Sunday, January 26, 2020

Relate to the Cities of the Gospel

Dear Friends,

We almost always ignore the geographic references in the Scriptures as they are read at Mass. Just as we didn’t know Kabul and Khandahar until our troops were there, Scriptural geography means nothing to us until we can relate to those places. Today, I invite us to do just that. Relate to the cities, towns, and  countrysides mentioned  in the Gospel . Today, we find Jesus moving from Nazareth  to  Capharnaum on the Sea of Galilee to the rest of Galilee called Zabulon and Naphtali, and beyond.

Nazareth is Jesus’ home town – the place where he experienced the love of his family, where he grew, made mistakes and practiced carpentry. It was the place where he first became a people watcher, learning from adults and children the nuances of life.

Where is your Nazareth? Where did you learn to give and receive love? Where did you get your images of what it means to be a mature woman or man, or to believe in God? Take time later today to think of your own Nazareth…

The second place in our meditation is the seashore of the Sea of Galilee. To this day, it’s a welcoming place where fishermen work the waters. It was here that Jesus called Simon Peter and Andrew, James and John. These dedicated fishermen stopped what they were doing,” at once”, we are told, and followed Jesus. The seashore was a place of  friendship  made firm, care and concern. Moreover, Capharnaum became Jesus’ adopted home.

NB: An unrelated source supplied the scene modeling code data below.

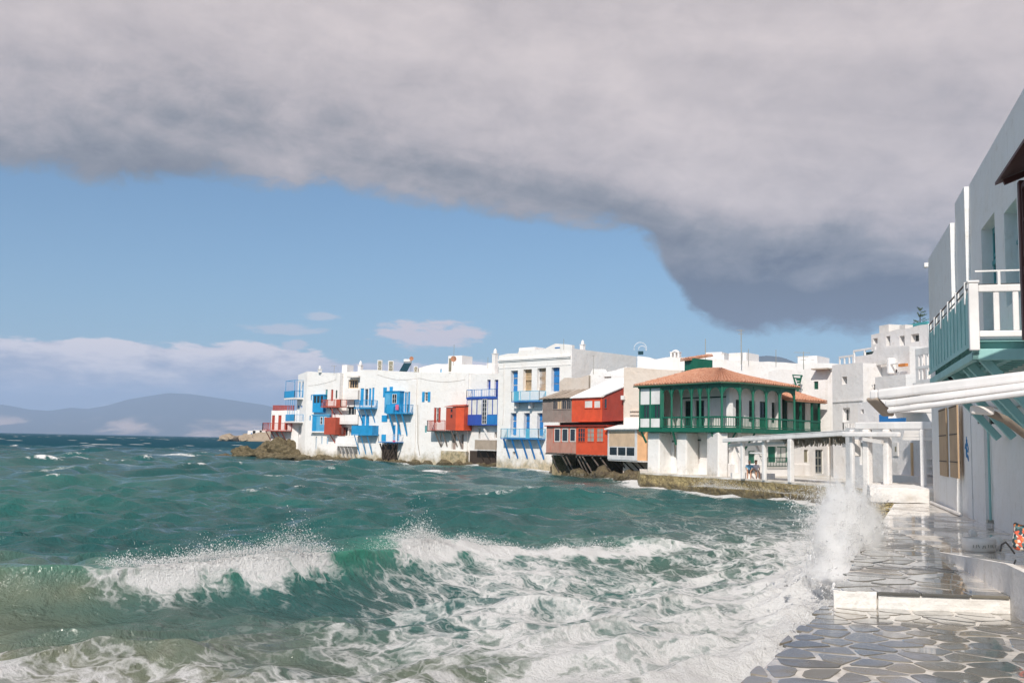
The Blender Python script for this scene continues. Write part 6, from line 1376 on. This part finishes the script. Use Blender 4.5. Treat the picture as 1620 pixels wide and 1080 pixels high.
def seated(loc, rz, label, top, bottom, hair, lean=0.06, arm=0.0):
    """faces +y of its own axes; seat 0.43 m above the feet"""
    J = [(0, 0, 0.52, 0.13), (0, lean*0.4, 0.70, 0.125), (0, lean, 0.92, 0.135), (0, lean+0.01, 1.02, 0.06), (0, lean+0.03, 1.10, 0.058), (0, lean+0.05, 1.20, 0.095), (0, lean+0.05, 1.28, 0.07)]
    E = [(0, 1), (1, 2), (2, 3), (3, 4), (4, 5), (5, 6)]
    def add(pts, start):
        k = start
        for p_ in pts: J.append(p_); E.append((k, len(J)-1)); k = len(J)-1
        return k
    for s_ in (-1, 1):
        add([(s_*0.10, 0.08, 0.50, 0.088), (s_*0.12, 0.42, 0.50, 0.062), (s_*0.12, 0.46, 0.28, 0.052), (s_*0.12, 0.45, 0.09, 0.036), (s_*0.13, 0.58, 0.04, 0.035)], 0)
        k = add([(s_*0.19, lean, 0.94, 0.058), (s_*0.25, lean+0.05, 0.72, 0.045), (s_*(0.16-arm), lean+0.27, 0.60, 0.034), (s_*(0.12-arm), lean+0.33, 0.59, (0.034, 0.016))], 2)
        for q_ in range(4): add([(s_*(0.145-arm-0.018*q_), lean+0.385-0.006*abs(q_-1), 0.575, 0.009), (s_*(0.143-arm-0.018*q_), lean+0.405, 0.545, 0.008)], k)
        add([(s_*(0.09-arm), lean+0.35, 0.57, 0.010)], k)
    o_ = skinned('person', J, E, 'skin', None, loc, rz); tag(o_, label, 'person')
    T = [(0, 0, 0.55, 0.145), (0, lean*0.4, 0.72, 0.142), (0, lean, 0.93, 0.152), (0, lean+0.01, 1.0, 0.075)]; TE = [(0, 1), (1, 2), (2, 3)]
    for s_ in (-1, 1):
        T.append((s_*0.20, lean, 0.94, 0.075)); TE.append((2, len(T)-1)); T.append((s_*0.245, lean+0.04, 0.77, 0.062)); TE.append((len(T)-2, len(T)-1))
    skinned('shirt', T, TE, top, o_)
    S_ = [(0, 0, 0.52, 0.15)]; SE = []
    for s_ in (-1, 1):
        S_.append((s_*0.10, 0.09, 0.505, 0.10)); SE.append((0, len(S_)-1)); S_.append((s_*0.12, 0.36, 0.505, 0.082)); SE.append((len(S_)-2, len(S_)-1))
    skinned('shorts', S_, SE, bottom, o_)
    skinned('hair', [(0, lean+0.02, 1.24, 0.098), (0, lean+0.03, 1.30, 0.075), (0, lean-0.03, 1.18, 0.07)], [(0, 1), (0, 2)], hair, o_)
    for s_ in (-1, 1):
        m_ = MB(); 
    return o_
bq = plan(1191, 72.7)
bn_ = MB().box(WX, bq.x-1.5, bq.x+1.6, bq.y, bq.y+0.55, Z_QUAY-0.02, Z_QUAY+0.40).build('masonry_bench', 'white'); tag(bn_, 'low white masonry bench under the two seated people', 'bench')
q_ = plan(1186.5, 72.72); seated((q_.x, q_.y+0.12, Z_QUAY), math.pi-0.35, 'person in blue shirt and dark shorts sitting on the quay', 'cloth_blue', 'cloth_slate', 'hair_grey', 0.10, 0.02)
q_ = plan(1196.0, 72.72); seated((q_.x, q_.y+0.12, Z_QUAY), math.pi+0.1, 'person in pale lilac top sitting on the quay beside the blue shirt', 'cloth_lilac', 'cloth_white', 'hair_dark', 0.05, 0.03)

# ------------------------------------------------------------------ bag and tub on the ledge
bz = ledge_z(7.2, 13.9)+0.012; bp = at_z(1622, 884, bz); bfr = Fr((bp.x-0.19, bp.y), (bp.x+0.25, bp.y-0.12))
J = [(0, 0, 0.10, (0.17, 0.10)), (0, 0, 0.25, (0.165, 0.095)), (0.0, 0, 0.40, (0.12, 0.07)), (-0.12, 0, 0.53, (0.035, 0.03)), (0.13, 0, 0.50, (0.04, 0.03))]
bag = skinned('shoulder_bag', J, [(0, 1), (1, 2), (2, 3), (2, 4)], 'floral', None, (bp.x, bp.y+0.05, bz), -0.3); tag(bag, 'floral fabric bag with black strap lying on the ledge at the right edge', 'bag'); ORG[bag] = Vector((bp.x, bp.y+0.05, bz))
skinned('white_scarf', [(0.05, -0.10, 0.18, 0.08), (0.07, -0.10, 0.32, 0.085), (0.10, -0.08, 0.42, 0.05)], [(0, 1), (1, 2)], 'cloth_white', bag)
MB().tube([at_y(1612, 876, bp.y-0.1), at_y(1606, 866, bp.y-0.12), at_y(1601, 858, bp.y-0.16), at_y(1597, 862, bp.y-0.2), at_y(1594.5, 873, bp.y-0.2)], 0.014, 8).build('strap', 'black', bag)
MB().tube([at_y(1614, 886, bp.y-0.12), at_y(1612.5, 905, bp.y-0.25), at_y(1611, 922, bp.y-0.28), at_y(1607.5, 942, bp.y-0.28)], [0.012, 0.016, 0.017, 0.012], 8).build('hanging_strap', 'black', bag)
tz = Z_UP+0.02; tp = at_z(1549, 872, tz)
mb = MB(); mb.lathe((tp.x, tp.y, tz), [(0.27, 0), (0.31, 0.04), (0.33, 0.20), (0.31, 0.27), (0.25, 0.27), (0.24, 0.20)], 22); tub = mb.build('white_tub', 'riser', smooth=True); tag(tub, 'low round whitewashed tub with dark scrawled lettering by the wall', 'tub')
mb = MB(); rnd = random.Random(3)
for k in range(9):
    a_ = -math.pi/2-0.75+k*0.17; z_ = tz+0.13+rnd.uniform(-.01, .01); c_ = Vector((tp.x+0.335*math.cos(a_), tp.y+0.335*math.sin(a_), z_)); mb.beam(c_-Vector((0, 0, 0.03)), c_+Vector((rnd.uniform(-.03, .03), 0, 0.03)), 0.012, 0.012)
mb.build('lettering', 'metal_grey', tub, kind='stuff')
for i, (px, py, w_, lab) in enumerate(((1539, 848, 0.13, 'small white block against the wall behind the tub'), (1575, 868, 0.22, 'broken white stone with ochre underside beside the tub'))):
    p_ = at_z(px, py, tz); tag(rock_mesh(MB(), (p_.x, p_.y, tz+w_*0.5), w_*0.8, w_*0.8, w_*0.8, 20+i, 2, 0.25).build('loose_stone', 'riser'), lab, 'stone')

# ------------------------------------------------------------------ things on the roofs
def pole(px, y0, y1, yy, label, arms=(), r_=0.03):
    a = at_y(px, y0, yy); b_ = at_y(px, y1, yy); o_ = MB().tube([(a.x, a.y, b_.z-0.4), (a.x, a.y, a.z)], r_, 6).build('antenna', 'metal_grey'); tag(o_, label, 'antenna')
    for k, (dz_, l_) in enumerate(arms): MB().beam((a.x-l_, a.y, a.z-dz_), (a.x+l_*0.7, a.y, a.z-dz_), 0.04, 0.04).build('arm', 'metal_grey', o_)
pole(1116, 536, 566, 105, 'white mast right of the green dormer', (), 0.04); pole(1172.5, 521, 570, 104, 'tall brown mast with crossbars on the roof room', ((0.1, 0.5), (0.5, 0.3)), 0.05); pole(1271, 556, 580, 97, 'aerial with several crossbars on the right roof room', ((0.1, 0.9), (0.5, 0.7), (0.8, 0.3)), 0.04)
pole(1184, 552, 570, 104, 'short thin mast right of the left roof room'); pole(1227.5, 553, 574, 100, 'thin mast in front of the mauve hilltop'); pole(892, 536, 548, 126, 'thin mast on the pediment of the cornice house'); pole(718.5, 545, 563, 142, 'thin mast above the small roof room on the upper block'); pole(772, 565, 578, 138, 'short mast left of the slim white chimney'); pole(939, 562, 586, 113, 'mast above the white gable house', ((0.05, 0.2),)); pole(529, 578, 590, 158, 'aerial above the recessed white balconies', ((0.05, 0.5),))
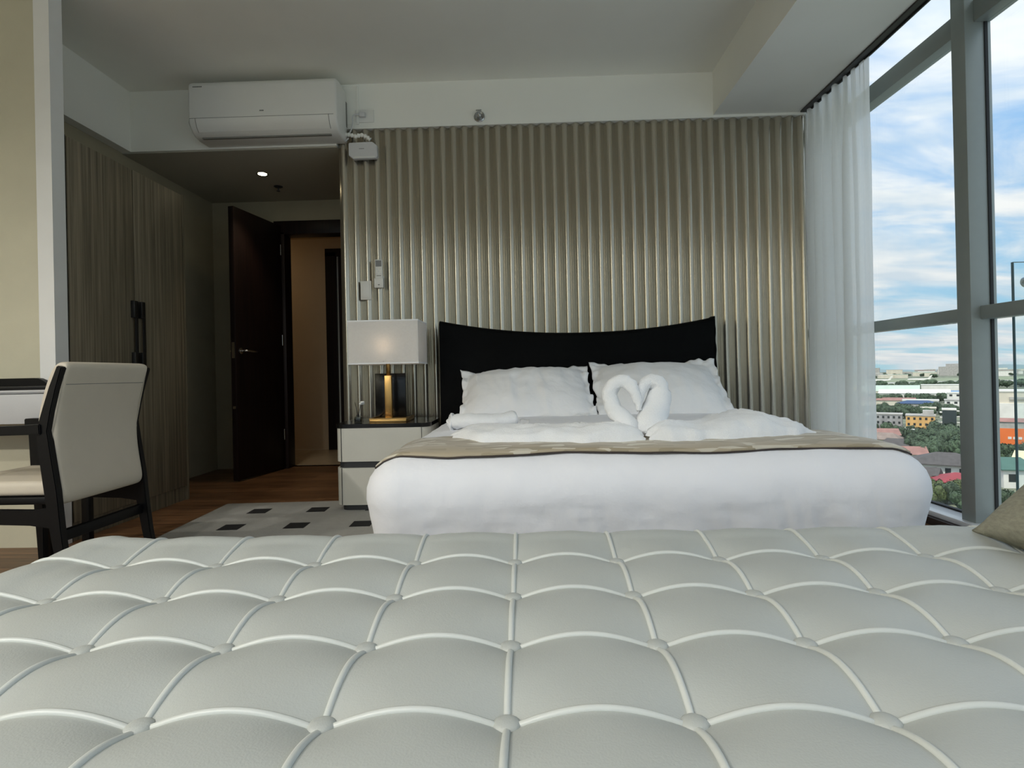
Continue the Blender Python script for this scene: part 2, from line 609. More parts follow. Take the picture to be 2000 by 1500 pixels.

Where is the place where people love you so much that they stop what they are doing when you arrive, just to spend time with you? Where is the place you feel most at home – the place where the world feels tender for you and the people you are with?

Not everywhere we visit in life offer us nurturing, love and friendship. Jesus  traveled  the rest of Galilee whose ancient names were  Zebulon and  Naphthali. Isaiah names the area this way  in the first reading and  Matthew repeats the name. Zebulon and Naphthali  were places where people lived in darkness and were in dire need of healing.

Where are the dark places of your life? The places that make you tense? The places where people need healing? It’s not easy to go to these places or to be with these people. It wasn’t easy for Jesus to go beyond his comfort zone. It’s even more difficult to take the warmth and confidence of  Nazareth and the seashores of our life and live them out in an unwelcoming place. Jesus did so and invites us to do the same.

Eventually, Jesus traveled into other foreign places: Samaria and Decapolis across the Jordan, Judea and Jericho and Jerusalem itself. In some places he found kindred spirits. In other places, he was rejected. Some people wanted everything he could give them. Some tried to trip him up. Others believed in him.

Always, Jesus was faithful to His Father and to who He was, to all that He was at Nazareth and the Sea of Galilee . As his followers, we are called to be no less, wherever we go across this world of ours.